The appeal was heard over 3 days with the applicant represented by leading counsel. The Tribunal heard full oral evidence and cross-examination. The applicant initially attempted to have the LHA’s EHO evidence excluded on the basis that it was expert evidence and not admissible. The Tribunal rejected that proposition on the basis that the LHA must be able to give evidence about why its officer had served the Improvement Notice.

The Tribunal rejected the applicant’s appeal against the LHA’s Improvement Notice. It did allow some amendment to the wording of the report requirement.
The Tribunal’s decision contains interesting comments regarding the use of Improvement Notices in unsafe cladding situations.

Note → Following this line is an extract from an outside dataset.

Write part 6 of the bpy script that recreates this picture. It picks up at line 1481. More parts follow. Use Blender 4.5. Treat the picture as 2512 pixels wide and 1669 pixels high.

The applicant’s primary case was that the level of hazard was not high enough to justify use of an Improvement Notice. Considerable evidence was considered relating to the HHSRS assessments made by the LHA’s EHO and the applicant’s highly regarded expert. The LHA’s HHSRS
assessment found the level of hazard to be Category 2 Band D, whilst the applicant expert found the hazard to be much lower, as Band F. The Tribunal did not make its own formal HHSRS assessment of the fire safety of the premises (despite there being a full site inspection). The Tribunal concluded that, taking into account various features of the building, the actual level of hazard lay at a point between the two different scores. The LHA EHO had assessed greater likelihood than was supported by the evidence; however the applicant expert had also incorrectly assessed the likelihood and placed it as too low.

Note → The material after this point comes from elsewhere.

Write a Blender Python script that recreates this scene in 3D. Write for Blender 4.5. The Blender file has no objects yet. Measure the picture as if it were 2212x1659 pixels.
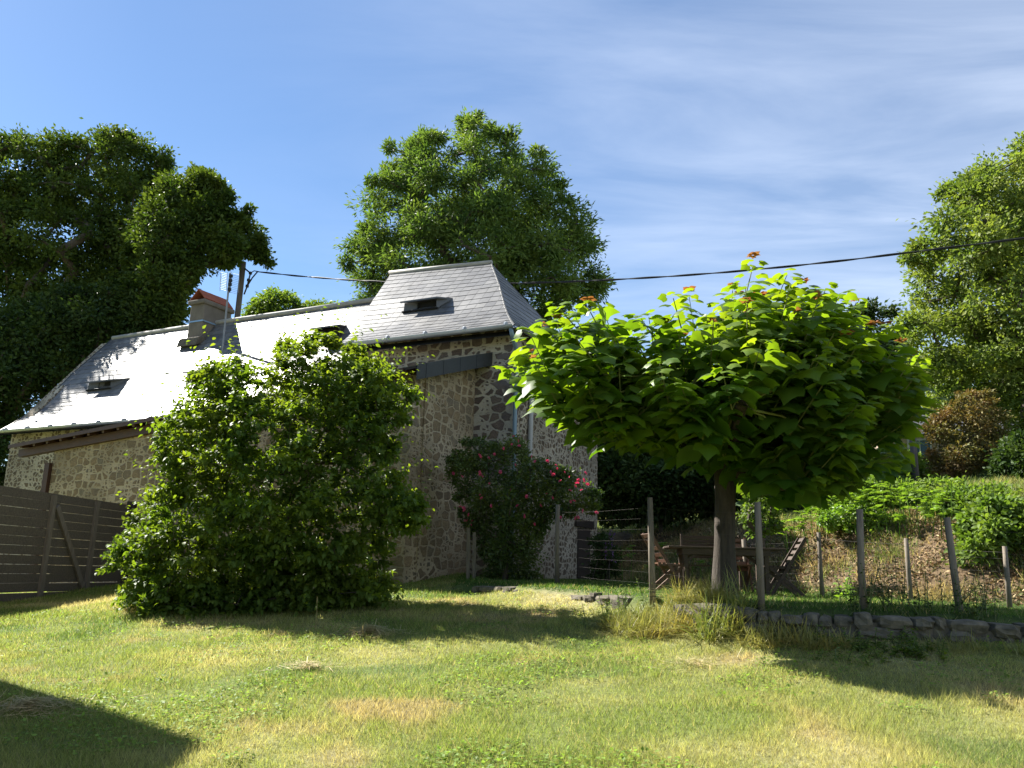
import bpy, math, random
import numpy as np
from mathutils import Matrix, Vector

rng = np.random.default_rng(7)
random.seed(7)
S = bpy.context.scene
COL = S.collection
PI = math.pi

# ------------------------------------------------------------------ camera model
FPX, PITCH, ROLL = 1800.0, math.radians(12.7), math.radians(1.5)
EYE = np.array([0.0, 0.0, 1.6])
_F = np.array([0, math.cos(PITCH), math.sin(PITCH)])
_U0 = np.array([0, -math.sin(PITCH), math.cos(PITCH)])
_R0 = np.array([1.0, 0, 0])
_R = _R0 * math.cos(ROLL) + _U0 * math.sin(ROLL)
_U = -_R0 * math.sin(ROLL) + _U0 * math.cos(ROLL)


def at(px, py, Y):
    """world point seen in direction (px,py) at distance Y in front of the viewpoint (survey helper)"""
    d = _F + _R * ((px - 1106) / FPX) + _U * ((829.5 - py) / FPX)
    return EYE + d * (Y / d[1])


def at_arr(px, py, Y):
    d = _F[None] + _R[None] * ((px - 1106) / FPX)[:, None] + _U[None] * ((829.5 - py) / FPX)[:, None]
    return EYE[None] + d * (Y / d[:, 1])[:, None]


def on_plane(px, py, P, n):
    d = _F + _R * ((px - 1106) / FPX) + _U * ((829.5 - py) / FPX)
    return EYE + d * (np.dot(P - EYE, n) / np.dot(d, n))


# sun: behind the house, to the left
SUN_EL = math.radians(42.5)
_sa = np.array([-0.785, 0.62]); _sa /= np.linalg.norm(_sa)
SUN = np.array([_sa[0] * math.cos(SUN_EL), _sa[1] * math.cos(SUN_EL), math.sin(SUN_EL)])

# ------------------------------------------------------------------ object helpers


def tag(o, label=None, cat=None, group=None, kind=None):
    if label: o['label'] = label
    if cat: o['category'] = cat
    if group: o['group'] = group
    if kind: o['kind'] = kind
    return o


def empty(name, loc, rz=0.0):
    o = bpy.data.objects.new(name, None)
    COL.objects.link(o)
    o.location = [float(v) for v in loc]
    o.rotation_euler = (0, 0, rz)
    o.empty_display_size = 0.3
    return o


def link(name, me, material=None, parent=None):
    o = bpy.data.objects.new(name, me)
    COL.objects.link(o)
    if material: me.materials.append(material)
    if parent: o.parent = parent
    return o


def copy_tree(o, parent=None):
    c = o.copy(); COL.objects.link(c)
    if parent: c.parent = parent
    for ch in list(o.children):
        copy_tree(ch, c)
    return c


def np_mesh(name, V, Fc, attrs=None, smooth=False):
    """V (n,3), Fc (m,k) uniform faces; attrs {name: per-vertex float (n,) or colour (n,3)}"""
    me = bpy.data.meshes.new(name)
    n, (m, k) = len(V), Fc.shape
    me.vertices.add(n); me.vertices.foreach_set('co', np.ascontiguousarray(V, np.float32).ravel())
    me.loops.add(m * k); me.loops.foreach_set('vertex_index', np.ascontiguousarray(Fc, np.int32).ravel())
    me.polygons.add(m)
    me.polygons.foreach_set('loop_start', np.arange(0, m * k, k, dtype=np.int32))
    me.polygons.foreach_set('loop_total', np.full(m, k, np.int32))
    if smooth: me.polygons.foreach_set('use_smooth', np.ones(m, bool))
    me.update(calc_edges=True)
    for a, v in (attrs or {}).items():
        if v.ndim == 1:
            at_ = me.attributes.new(a, 'FLOAT', 'POINT'); at_.data.foreach_set('value', v.astype(np.float32))
        else:
            at_ = me.attributes.new(a, 'FLOAT_COLOR', 'POINT')
            c = np.ones((n, 4), np.float32); c[:, :3] = v
            at_.data.foreach_set('color', c.ravel())
    return me


class MB:
    def __init__(self): self.v = []; self.f = []

    def add(self, verts, faces):
        b = len(self.v)
        self.v += [tuple(float(c) for c in p) for p in verts]
        self.f += [tuple(b + i for i in f) for f in faces]
        return self

    def box(self, c, s, M=None):
        c = np.array(c, float); h = np.array(s, float) / 2
        P = [np.array((x, y, z)) * h for x in (-1, 1) for y in (-1, 1) for z in (-1, 1)]
        if M is not None: P = [np.array(M @ Vector(p)) for p in P]
        P = [p + c for p in P]
        return self.add(P, [(0, 1, 3, 2), (4, 6, 7, 5), (0, 4, 5, 1), (2, 3, 7, 6), (0, 2, 6, 4), (1, 5, 7, 3)])

    def bar(self, a, b, w, h, side=(0, 0, 1), taper=1.0):
        """rectangular bar from a to b; w along the 'side-ish' axis, h across"""
        a = np.array(a, float); b = np.array(b, float); d = b - a; d /= np.linalg.norm(d)
        s = np.array(side, float); s -= d * np.dot(s, d)
        if np.linalg.norm(s) < 1e-6: s = np.array((1.0, 0, 0)); s -= d * np.dot(s, d)
        s /= np.linalg.norm(s); t = np.cross(d, s)
        P = []
        for q, k in ((a, 1.0), (b, taper)):
            for i, j in ((-1, -1), (1, -1), (1, 1), (-1, 1)):
                P.append(q + s * (w / 2 * i * k) + t * (h / 2 * j * k))
        return self.add(P, [(3, 2, 1, 0), (4, 5, 6, 7), (0, 1, 5, 4), (1, 2, 6, 5), (2, 3, 7, 6), (3, 0, 4, 7)])

    def tube(self, pts, radii, sides=8, wob=0.0):
        pts = [np.array(p, float) for p in pts]
        if np.isscalar(radii): radii = [radii] * len(pts)
        rings = []; n0 = None
        for i, p in enumerate(pts):
            d = pts[min(i + 1, len(pts) - 1)] - pts[max(i - 1, 0)]
            d = d / (np.linalg.norm(d) + 1e-9)
            if n0 is None:
                n0 = np.cross(d, (0, 0, 1.0))
                if np.linalg.norm(n0) < .05: n0 = np.cross(d, (1.0, 0, 0))
            n0 = n0 - d * np.dot(n0, d); n0 /= np.linalg.norm(n0) + 1e-9
            b = np.cross(d, n0)
            ring = []
            for k in range(sides):
                a = 2 * PI * k / sides
                rr = radii[i] * (1 + wob * (random.random() - .5))
                ring.append(p + (n0 * math.cos(a) + b * math.sin(a)) * rr)
            rings.append(ring)
        V = [q for r in rings for q in r]; Fs = []
        for i in range(len(pts) - 1):
            for k in range(sides):
                k2 = (k + 1) % sides
                Fs.append((i * sides + k, i * sides + k2, (i + 1) * sides + k2, (i + 1) * sides + k))
        Fs.append(tuple(range(sides - 1, -1, -1)))
        Fs.append(tuple((len(pts) - 1) * sides + k for k in range(sides)))
        return self.add(V, Fs)

    def poly_prism(self, poly, vec):
        """poly: list of 3D points, extruded by vec"""
        n = len(poly); vec = np.array(vec, float)
        V = [np.array(p, float) for p in poly] + [np.array(p, float) + vec for p in poly]
        Fs = [tuple(range(n - 1, -1, -1)), tuple(range(n, 2 * n))]
        for i in range(n):
            j = (i + 1) % n
            Fs.append((i, j, n + j, n + i))
        return self.add(V, Fs)

    def build(self, name, material, parent=None, smooth=False, bevel=0.0):
        me = bpy.data.meshes.new(name)
        me.from_pydata(self.v, [], self.f); me.validate(); me.update()
        if smooth:
            for p in me.polygons: p.use_smooth = True
        o = link(name, me, material, parent)
        if bevel:
            b = o.modifiers.new('bevel', 'BEVEL'); b.width = bevel; b.segments = 2; b.limit_method = 'ANGLE'
        return o


def _cube(n=3):
    idx = {}; V = []; Fs = []
    def vid(p):
        k = tuple(np.round(p, 4))
        if k not in idx: idx[k] = len(V); V.append(k)
        return idx[k]
    for ax in range(3):
        for sg in (-1, 1):
            for i in range(n):
                for j in range(n):
                    q = []
                    for a, b in ((i, j), (i + 1, j), (i + 1, j + 1), (i, j + 1)):
                        p = [0, 0, 0]; p[ax] = sg; p[(ax + 1) % 3] = -1 + 2 * a / n; p[(ax + 2) % 3] = -1 + 2 * b / n; q.append(vid(p))
                    Fs.append(tuple(q) if sg > 0 else tuple(q[::-1]))
    return np.array(V, float), Fs


CUBE_V, CUBE_F = _cube()


# ------------------------------------------------------------------ noise (numpy)
_lat = rng.random((256, 256))


def vnoise(x, y, scale, ox=0.0, oy=0.0):
    x = x / scale + ox + 1000; y = y / scale + oy + 1000
    xi = np.floor(x).astype(int); yi = np.floor(y).astype(int)
    fx = x - xi; fy = y - yi
    fx = fx * fx * (3 - 2 * fx); fy = fy * fy * (3 - 2 * fy)
    g = lambda a, b: _lat[a % 256, b % 256]
    return (g(xi, yi) * (1 - fx) + g(xi + 1, yi) * fx) * (1 - fy) + (g(xi, yi + 1) * (1 - fx) + g(xi + 1, yi + 1) * fx) * fy


def fbm(x, y, scale, ox=0.0, oct=4):
    s = 0; a = 1; t = 0
    for i in range(oct):
        s = s + a * vnoise(x, y, scale / 2 ** i, ox + 17.3 * i, ox * 0.7 + 9.1 * i); t += a; a *= .5
    return s / t


def sstep(a, b, x):
    t = np.clip((x - a) / (b - a), 0, 1)
    return t * t * (3 - 2 * t)


# ------------------------------------------------------------------ materials
def new_mat(name):
    m = bpy.data.materials.new(name); m.use_nodes = True
    nt = m.node_tree
    return m, nt, nt.nodes['Principled BSDF'], nt.nodes['Material Output']


def N(nt, t, **kw):
    n = nt.nodes.new(t)
    for k, v in kw.items():
        if k.startswith('i_'):
            key = k[2:]
            n.inputs[int(key) if key.isdigit() else key].default_value = v
        else: setattr(n, k, v)
    return n


def ramp(nt, stops):
    r = nt.nodes.new('ShaderNodeValToRGB')
    el = r.color_ramp.elements
    while len(el) < len(stops): el.new(0.5)
    for e, (p, c) in zip(el, stops):
        e.position = p; e.color = (*c, 1) if len(c) == 3 else c
    return r


def mixc(nt, fac, a, b, blend='MIX'):
    m = nt.nodes.new('ShaderNodeMix'); m.data_type = 'RGBA'; m.blend_type = blend
    L = nt.links
    for sock, v in ((m.inputs['Factor'], fac), (m.inputs['A'], a), (m.inputs['B'], b)):
        if isinstance(v, bpy.types.NodeSocket): L.new(v, sock)
        elif isinstance(v, (int, float)): sock.default_value = v
        else: sock.default_value = (*v, 1) if len(v) == 3 else v
    return m.outputs['Result']


def mathn(nt, op, a, b=None, clamp=False):
    m = nt.nodes.new('ShaderNodeMath'); m.operation = op; m.use_clamp = clamp
    for i, v in enumerate((a, b)):
        if v is None: continue
        if isinstance(v, bpy.types.NodeSocket): nt.links.new(v, m.inputs[i])
        else: m.inputs[i].default_value = v
    return m.outputs[0]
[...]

The detailed scoring of the fire safety hazard present at the premises was however not the determinative matter. The Tribunal placed greater emphasis upon whether the LHA had been “wrong’ to use the Improvement Notice route to address the issues with the building. It is in this part of its decision that the Tribunal took into account the circumstances particular to cladding cases following the Grenfell fire. The Tribunal was unwilling to accept the applicant expert’s evidence about the “usual” use of s.12 Improvement Notices for low band category 2 hazards:

89. The role of the Tribunal is to consider whether the council decision was “wrong.” However, we consider that since a HHSRS calculation depends on the application of a number of different judgements, if we do not agree with one of those judgements it will not necessarily mean that the calculation is “wrong” in the sense that it needs to be overturned. In this case both Mr Clark and Dr Battersby agreed that there is a Category 2 hazard. This difference is that as at August 2022, Mr Clark assessed this to be a Category 2 Band D hazard and Dr Battersby assessed it to be a Category F hazard. Dr Battersby’s evidence was that local authorities would rarely issue an improvement notice for a Band F hazard but we take the view that this approach is too generalised.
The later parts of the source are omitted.